In Ephesians 5:25 the Bible commands husbands to love their wives “even as Christ also loved the church” and Christ said to his churches in Revelation 3:19 “As many as I love, I rebuke and chasten: be zealous therefore, and repent”.    A man that does not rebuke and chasten his wife is not loving his wife as Christ loves his church.  That is clear teaching of the Scriptures.  And that is why Christian husbands who ascribed to the teachings of the Bible for centuries had disciplined their wives both physically and non-physically.  

The Bible may not mandate physical discipline for wives, but it does mandate that a husband use some form of discipline with his wife.  And no Biblical principle or command would disallow a husband from physically disciplining his wife.

We have clearly established from Doug Wilson’s own words that he believes husbands do not have the power to compel the obedience of their wives and that they may only lead by example.  A person who may only lead by example is not an authority at all, but rather they are just a figure head.  Therefore, Wilson has reduced husbands to mere figure head leaders of their wives and not real authorities over them.  And this teaching that a wife’s submission to her husband is voluntary, and may not be compelled from her husband, is a core tenant of complementarianism.  

The Scriptures tell us that wives are to regard their husbands as their earthly lords (1 Peter 3:5-6) and to submit to them “as unto the Lord…in everything” (Ephesians 5:22-24).   There is no other human authority where God commands those under them to submit to them “as unto the Lord” except the husband.  The husband’s authority over his wife is far greater than that of a father’s authority over his children because the husband’s authority is lifelong and he also has sexual authority over his wife.   

The husband’s authority, unlike that of civil authorities and church authorities, is a very personal authority.  No other authority has such control over the personal day to day decisions of another human being.  No other authority has such control over another person’s body.   And that is why the true Biblical teaching of a husband’s authority over his wife is so threatening and scary to Americans and other Westerners who fully ascribe to individualism.

If you talk to Biblical Patriarchists online or in person you will find that a core doctrine they believe in is that of the husband’s responsibility to discipline his wife.  Some might not believe a husband has the God given authority to spank his wife, but they believe that husbands have the right and responsibility to discipline their wives in some form or fashion. 

Doug Wilson, and other complementarians, have taken the husband from being the greatest human authority God ever established (aside from Christ himself) to making the husband the weakest authority.  And in truth, the husband is not really an authority at all, but merely a figure head leader.

I am sure Doug Wilson is a good Christian man just like John Piper is.  But while he may be a good Christian man, Doug Wilson in fact a counterfeit Biblical Patriarchist.
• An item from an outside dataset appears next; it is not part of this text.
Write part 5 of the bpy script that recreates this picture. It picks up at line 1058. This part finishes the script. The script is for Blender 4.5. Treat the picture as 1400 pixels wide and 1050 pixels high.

For more on the Biblical case for and historic precedent of wife spanking (aka Domestic Discipline) I would encourage you to read these articles I wrote on the subject:

The Biblical Case for Domestic Discipline

A 19th Century Suffragette View of Domestic Discipline

19th Century Judicial Precedents Regarding Domestic Discipline

4 thoughts on “Doug Wilson Is a Complementarian Masquerading as a Biblical Patriarchist

  1. If a husband is love his wife like Christ loves church then….If only we had an example of Christ discipling His bride….Rev 3:19.

    Doug is all in on blaming men for the sins of women and shielding women from her husband’s call to repentance. His error is chivalry parading as piety. He will defend the ladies honor against all brutes who would question her virtue. Good Sir Doug of Moscow will slay the dragons of patriarchy to defend the honor of the daughters of Eve. And the churchmen eat it up.

  2. One more thing that I should have noted earlier. 1 Peter 3:1-2 does speak to setting an example for one’s spouse. But the verse is explicit that it is the wife who is to set the example to her husband and that without a word. There is no such command for husband’s, in fact the washing and watering with the Word (Eph 5:26) indicate not a husband leading by example, but an action performed on the wife. Doug Wilson has it backwards; his chivalry has occluded his reception of scripture.

    I appreciate much of Doug’s writing and ministry, but on this issue he has a definite blind-spot.

  3. Jonadab,

    I too appreciate much of his ministry as well and I agree that this is a blind spot for him, as we all may have in different areas of our theology or life. Trust me – I have had plenty of people write me about what they think are my blind spots…LOL.
    And I have no doubt when I stand before the Lord one day he will point them all out to me. But on this side of eternity, all we can do is look at the Scriptures and then ask ourselves this question – “Am I being blinded by cultural upbringing or by my own sinful desires to what God is saying in his Word?” Each of us as men of God must pray and seek God’s guidance, yet on some things like this we come to opposite conclusions. So one of us is wrong and the other is right. But even greats like Martin Luther and John Calvin disagreed. So why wouldn’t we as well?

    I actually have reviewed and agreed with one of Doug Wilson’s articles some time ago “Sexism Is a Virtue Because the Bible is a Sexist Book“.

    But I have had several people email me about his total opposition to husbands having any power to discipline their wives and when it comes to the doctrines of biblical gender roles, this not some minor difference. It is a major blind-spot in his teachings that I felt compelled to address.